Архив рубрики: В Стране Воспоминаний

Две красивые и разрумянившиеся от мороза и солнца лыжницы лет двадцати пяти в нарядных свитерах стояли возле поваленного дерева. Одна из них пела другой:

Женщины соседки, бросьте стирку и шитье.

Живите, будто заново, все начинайте снова.
У порога, как тревога, ждет нас новое житье
И товарищ Надежда по фамилии Чернова.

Я был потрясен и сказал Леону:

– Она поет Окуджаву.

Почувствовав в моих словах какую-то интригу, Леон свернул с лыжни и направился в сторону девушек. Мы остановились рядом с ними.

Поющая девушка обрадовалась, что привлекла чье-то внимание, и запела еще более вдохновенно:

Ни прибыли, ни убыли не будем мы считать.
Не надо, не надо, чтоб становилось тошно.
Мы успели сорок тысяч всяких книжек прочитать
И узнали, что к чему и что почем, и очень точно.

– Ты как всегда все про все знаешь, – сказал Леон, опираясь на лыжную палку, как на посох мудреца. – Это что, самая модная песня?

– Больше чем модная, – сказал я.

Прощайте, прощайте, наш путь предельно чист.
Нас ждет веселый поезд и два венка терновых.
И два звонка медовых, и грустный машинист,
И товарищ Надежда по фамилии Чернова.

– В чем же смысл этой песни? – настаивал Леон.

– Просто песня, – по-мальчишески отмахнулся я.

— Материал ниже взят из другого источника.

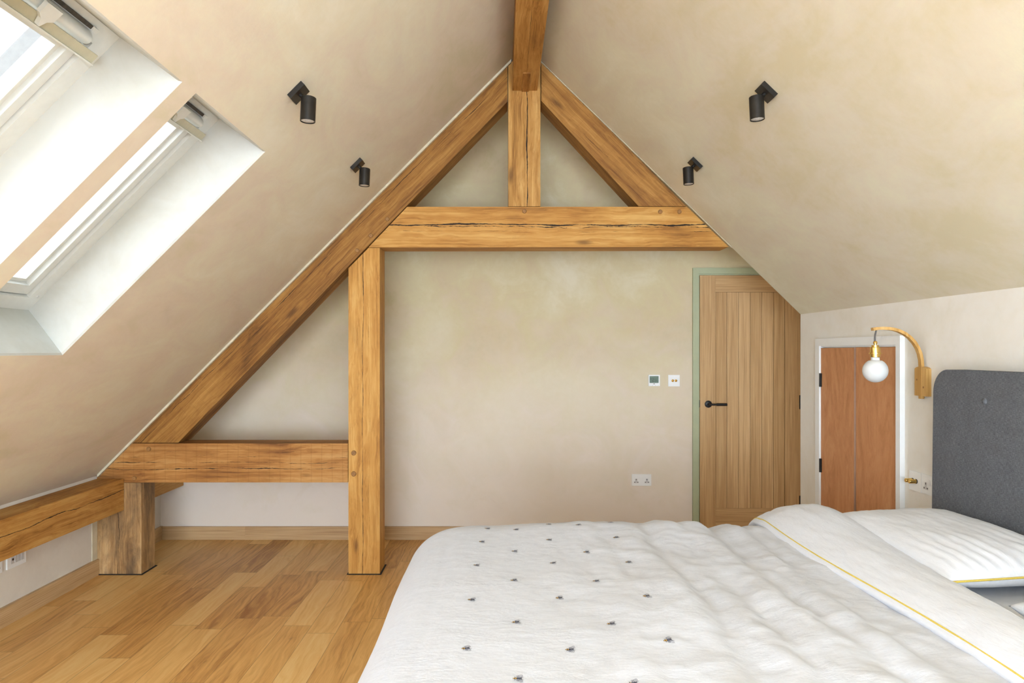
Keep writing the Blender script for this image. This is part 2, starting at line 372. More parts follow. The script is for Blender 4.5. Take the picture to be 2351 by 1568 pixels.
def lbox(bm, y0, y1, t0, t1, d0, d1):
    vs = [bm.verts.new(sl(y, t, d)) for y in (y0, y1) for t in (t0, t1) for d in (d0, d1)]
    for f in ((0, 1, 3, 2), (4, 6, 7, 5), (0, 4, 5, 1), (2, 3, 7, 6), (0, 2, 6, 4), (1, 5, 7, 3)): bm.faces.new([vs[i] for i in f])
    return bm
def ring(y0, y1, t0, t1, w, d0, d1, wt=None, wb=None):
    bm = bmesh.new(); wt = wt or w; wb = wb or w
    lbox(bm, y0, y0 + w, t0, t1, d0, d1); lbox(bm, y1 - w, y1, t0, t1, d0, d1)
    lbox(bm, y0 + w, y1 - w, t0, t0 + wb, d0, d1); lbox(bm, y0 + w, y1 - w, t1 - wt, t1, d0, d1)
    return bm
DW = 0.228                                   # depth of the reveal
TB, TT = T0 + 0.030, T1 - 0.032              # window frame is a little smaller than the opening
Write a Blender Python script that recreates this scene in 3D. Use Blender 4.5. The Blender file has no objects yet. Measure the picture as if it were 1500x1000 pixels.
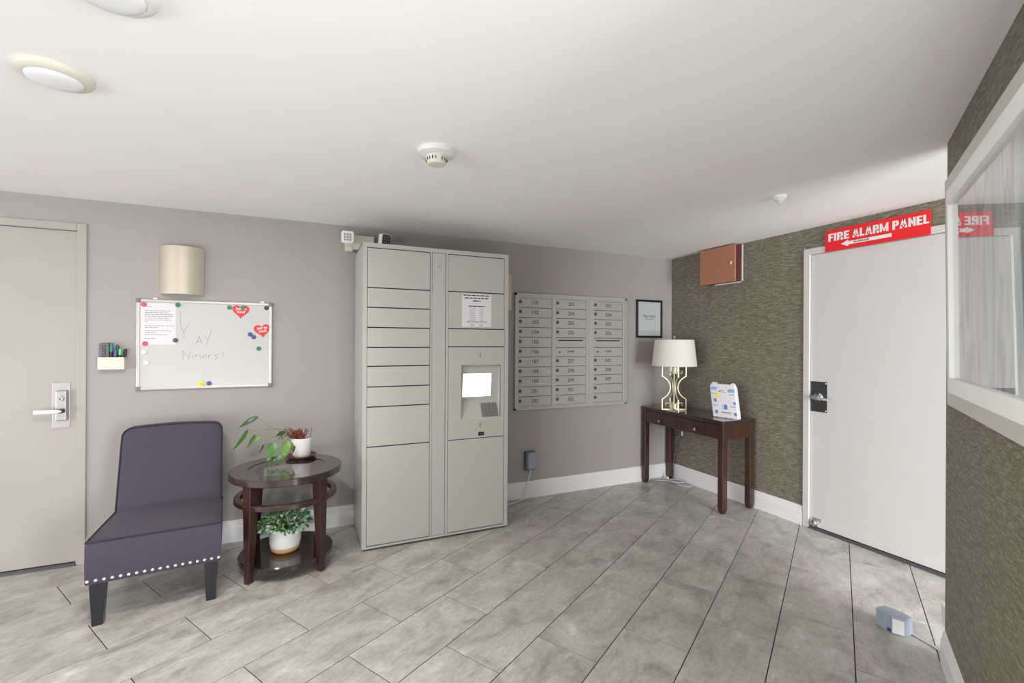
import bpy, math, random
from mathutils import Vector, Matrix
random.seed(7)
S = bpy.context.scene
COL = S.collection
R = math.radians
PI = math.pi

# ------------------------------------------------------------------ camera, world, light, exposure
H = 2.261                                   # ceiling height
CAM = Vector((-3.4958, -3.7084, 1.3886))
cd = bpy.data.cameras.new('camera'); cam = bpy.data.objects.new('camera', cd); COL.objects.link(cam)
cd.sensor_width = 36.0; cd.lens = 677.4551 * 36.0 / 1500.0
cd.shift_y = 0.8425 / 1500.0
cd.clip_start = 0.02
yaw = R(24.2895)
cam.matrix_world = (Matrix.Translation(CAM) @ Matrix.Rotation(-yaw, 4, 'Z') @ Matrix.Rotation(R(90), 4, 'X')
                    @ Matrix.Rotation(R(0.2937), 4, 'Z'))
S.camera = cam

W = bpy.data.worlds.new('world'); S.world = W; W.use_nodes = True
W.node_tree.nodes['Background'].inputs[0].default_value = (0.80, 0.90, 1.0, 1)
W.node_tree.nodes['Background'].inputs[1].default_value = 0.6

TD = R(30.4648)                             # direction of tile rows and of the near wall
DV = Vector((math.cos(TD), math.sin(TD), 0)); NV = Vector((math.sin(TD), -math.cos(TD), 0))
WC_N = 1.806                                # near wall plane:  NV.p = WC_N
WC_E = DV.dot(Vector((-.949, -2.653, 0)))   # free end of the near wall along DV
DL = -9.2                                   # glazed wall plane: DV.p = DL

def area(name, loc, aim, sx, sy, power, color):
    l = bpy.data.lights.new(name, 'AREA'); l.shape = 'RECTANGLE'; l.size = sx; l.size_y = sy
    l.energy = power; l.color = color
    o = bpy.data.objects.new(name, l); COL.objects.link(o); o.location = loc
    o.rotation_euler = Vector(aim).to_track_quat('-Z', 'Y').to_euler()
    return o
wl = DV * (DL - .14) + NV * (-1.55) + Vector((0, 0, 1.1))
area('daylight_through_glazing', wl, DV + Vector((0, 0, .10)), 5.2, 2.1, 108, (.97, .985, 1.0))
area('added_ceiling_fill', wl + Vector((0, 0, -.65)) - DV * .06, DV + Vector((0, 0, .9)), 5.2, .8, 78, (.97, .985, 1.0))  # added fill lamp, aimed up to brighten the ceiling
wc = DV * (WC_E - 3.75) + NV * (WC_N + .14) + Vector((0, 0, 1.1))
area('added_side_fill', wc + Vector((0, 0, -.65)) + NV * .06, -NV + Vector((0, 0, .9)), 3.9, .8, 46, (.95, .975, 1.0))  # added fill lamp near the camera, aimed up and into the room

area('added_alcove_fill', (-1.15, -5.66, 1.1), (.0, 1, -.55), 2.1, 2.0, 260, (.98, .985, 1.0))  # added fill lamp, out of view, lifts the right side
LAMP_W = 17.0                                # watts of each visible ceiling disc
S.view_settings.view_transform = 'Standard'
S.view_settings.look = 'None'
S.view_settings.exposure = 0.10
S.view_settings.gamma = 1.0
S.view_settings.use_curve_mapping = False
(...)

Глаза ее суровы, их приговор таков –
Чтоб на заре без паники, чтоб вещи были собраны.
Чтоб каждому мужчине – по паре пиджаков.
И чтобы ноги в сапогах, а сапоги – под седлами.

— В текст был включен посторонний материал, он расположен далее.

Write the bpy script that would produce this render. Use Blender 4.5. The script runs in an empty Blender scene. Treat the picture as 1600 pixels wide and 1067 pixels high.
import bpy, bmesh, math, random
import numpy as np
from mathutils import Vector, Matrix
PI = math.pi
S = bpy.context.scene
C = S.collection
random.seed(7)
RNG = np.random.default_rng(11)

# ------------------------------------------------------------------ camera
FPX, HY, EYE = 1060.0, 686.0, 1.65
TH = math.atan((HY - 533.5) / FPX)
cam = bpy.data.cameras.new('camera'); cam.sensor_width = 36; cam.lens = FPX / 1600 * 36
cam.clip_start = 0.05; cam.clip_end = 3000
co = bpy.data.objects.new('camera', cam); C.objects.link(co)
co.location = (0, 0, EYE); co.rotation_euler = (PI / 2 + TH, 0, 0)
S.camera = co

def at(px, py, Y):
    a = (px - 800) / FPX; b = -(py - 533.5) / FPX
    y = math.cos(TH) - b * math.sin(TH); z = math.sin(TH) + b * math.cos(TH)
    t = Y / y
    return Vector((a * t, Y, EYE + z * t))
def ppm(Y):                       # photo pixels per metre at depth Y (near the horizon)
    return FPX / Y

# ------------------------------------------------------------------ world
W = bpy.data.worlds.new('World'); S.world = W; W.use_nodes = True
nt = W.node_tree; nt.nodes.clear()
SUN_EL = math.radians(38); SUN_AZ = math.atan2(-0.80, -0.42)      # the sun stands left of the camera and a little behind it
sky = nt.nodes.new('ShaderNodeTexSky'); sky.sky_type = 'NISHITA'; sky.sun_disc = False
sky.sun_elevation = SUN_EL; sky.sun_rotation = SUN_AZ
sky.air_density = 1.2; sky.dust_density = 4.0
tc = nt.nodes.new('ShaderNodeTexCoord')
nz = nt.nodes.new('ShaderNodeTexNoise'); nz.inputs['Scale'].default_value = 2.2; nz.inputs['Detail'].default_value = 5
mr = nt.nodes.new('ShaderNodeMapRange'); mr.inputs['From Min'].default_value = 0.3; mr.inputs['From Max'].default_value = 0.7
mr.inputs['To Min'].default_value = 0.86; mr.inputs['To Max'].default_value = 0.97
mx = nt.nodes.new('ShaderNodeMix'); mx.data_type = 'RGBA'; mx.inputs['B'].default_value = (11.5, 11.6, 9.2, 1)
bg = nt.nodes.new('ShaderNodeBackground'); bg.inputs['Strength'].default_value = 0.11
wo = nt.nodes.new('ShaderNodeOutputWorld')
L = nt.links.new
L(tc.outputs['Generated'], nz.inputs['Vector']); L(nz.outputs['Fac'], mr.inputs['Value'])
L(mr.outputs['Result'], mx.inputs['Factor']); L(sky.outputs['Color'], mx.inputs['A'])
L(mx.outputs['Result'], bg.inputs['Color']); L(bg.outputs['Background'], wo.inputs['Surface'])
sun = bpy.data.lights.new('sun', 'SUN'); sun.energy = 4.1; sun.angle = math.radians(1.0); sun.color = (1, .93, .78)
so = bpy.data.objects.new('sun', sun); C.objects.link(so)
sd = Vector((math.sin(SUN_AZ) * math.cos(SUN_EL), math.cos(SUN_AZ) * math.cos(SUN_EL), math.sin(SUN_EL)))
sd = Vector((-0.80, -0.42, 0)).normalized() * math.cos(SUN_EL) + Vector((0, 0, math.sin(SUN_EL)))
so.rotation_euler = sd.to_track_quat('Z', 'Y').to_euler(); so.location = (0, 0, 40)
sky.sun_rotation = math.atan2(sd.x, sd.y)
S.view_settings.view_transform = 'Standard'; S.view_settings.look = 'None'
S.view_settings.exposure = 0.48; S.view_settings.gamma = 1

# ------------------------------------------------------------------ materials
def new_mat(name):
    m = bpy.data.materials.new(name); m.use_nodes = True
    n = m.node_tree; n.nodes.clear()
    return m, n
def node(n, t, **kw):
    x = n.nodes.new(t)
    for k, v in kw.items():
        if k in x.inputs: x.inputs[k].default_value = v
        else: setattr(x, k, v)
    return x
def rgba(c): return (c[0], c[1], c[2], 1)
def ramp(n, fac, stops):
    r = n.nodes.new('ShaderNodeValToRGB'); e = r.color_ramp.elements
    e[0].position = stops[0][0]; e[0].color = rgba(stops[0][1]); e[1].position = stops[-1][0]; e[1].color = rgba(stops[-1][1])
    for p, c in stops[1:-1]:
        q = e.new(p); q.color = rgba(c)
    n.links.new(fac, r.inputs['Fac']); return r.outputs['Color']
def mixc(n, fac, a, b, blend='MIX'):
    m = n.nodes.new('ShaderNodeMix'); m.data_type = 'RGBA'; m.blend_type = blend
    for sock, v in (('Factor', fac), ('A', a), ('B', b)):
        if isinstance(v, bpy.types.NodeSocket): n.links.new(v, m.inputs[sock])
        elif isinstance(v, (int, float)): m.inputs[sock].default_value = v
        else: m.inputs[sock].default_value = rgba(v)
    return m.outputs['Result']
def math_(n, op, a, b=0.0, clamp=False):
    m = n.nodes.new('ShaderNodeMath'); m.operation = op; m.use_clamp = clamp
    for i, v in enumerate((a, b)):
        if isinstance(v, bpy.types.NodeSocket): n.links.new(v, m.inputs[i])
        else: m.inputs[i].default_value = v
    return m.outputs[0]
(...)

Девушка допела и весело смотрела на нас.

– Откуда вы знаете Окуджаву? – спросил я.

Тут уже удивилась девушка:

– А откуда вы знаете, что это Окуджава?

Вместо меня ответил Леон:

– Игорь у нас самый информированный человек в Москве. Вы прекрасно поете. Но я так ничего и не понял. Как бы вы объяснили, о чем эта песня?

– О том, что нам всем надо срочно изменить жизнь. Причем совершенно безразлично – в лучшую сторону или в худшую. Просто надо все радикально поменять.

– А откуда вы знаете Окуджаву? – не отставал я.

– Я все знаю, – девушка самоуверенно и задорно смотрела мне в глаза.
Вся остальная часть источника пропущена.